Lal Chand Malhi Main Image

ISLAMABAD: Parliamentary Secretary of Ministry of Human Rights, Lal Chand Malhi took notice of the expulsion of students from University of Lahore for hugging on campus.

In a letter written to University of Lahore’s Vice Chancellor, Dr M.H. Qazi, Malhi said, “This refers to our previous (most urgent) letter from the Ministry of Human Right’s regional office, Lahore, dated March I5, 2021, on the above subject. In response to our letter, your office has sent us a reply and furnished a report.”

“Based on my review of your report and also information from other sources including media, I believe that the management of the university has overreacted on the incident and expelled the two students without hearing them and looking into the details. Moreover, apparently both the boy and girl did not commit such a heinous crime as such [sic] they were punished severely and expelled from the university.”

“This would destroy their career and future education opportunities,” Lal Chand Malhi said.

“The university’s action can only be termed as ‘moral policing’ and to regulate deviant behavior of the students by giving [sic] them counselling services, which are mostly not provided by the university administration. Hence, it was certainly uncalled for and an evident case of violation of the human rights of the students,” he further said.
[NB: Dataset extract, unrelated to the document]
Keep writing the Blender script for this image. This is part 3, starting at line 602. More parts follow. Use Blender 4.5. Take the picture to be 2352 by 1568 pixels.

“As per information given in the report both publicly proposed each other on 8th March, which is International Women’s Day. This kind of freedom is very much outlined in the article 16 of the Universal Declaration of Human Rights to which Pakistan is a party and also under the UN Covenant on Civil and Political Rights. The Constitution of Pakistan and relevant laws also guarantee personal freedoms including the right to marry and propose at free will,” he added.

“I think the extreme action taken by the university’s administration has sent a very critical message at national and international levels, which can not even afford [sic] co-students proposing each other publicly,” the letter reads.

“I am equally concerned after reading the minutes of the meeting of Special Disciplinary Committee held on 12 March for two reasons: one, none of the five members were women where as one of the students in question was a female student; two, the sections of the university code quoted are related to regular and ordinary conduct where as this was a special occasion where both the students proposed each other,” the letter further reads.

“Please note that over 64 percent of Pakistan’s population comprises youth under the age of 29 years and 30 percent of them are in the age bracket of 15- 29 years. It is important to be mindful of the aspirations of youth who have extra ordinary exposure to digital world,” the letter states.

“I am very much in favour of moral character building as a part of higher education curriculum and extracurricular activities but don’t think that the extreme actions like expelling the students would serve the purpose,” Malhi points out in the letter.

Lal Chand Malhi concluded the letter by saying, “Being a parliamentarian and as a Parliamentary Secretary of the Ministry of Human Rights, I would reiterate that the decision is in contradiction of basic human rights and urge the administration to kindly reconsider its decision and restore the admission of the students.”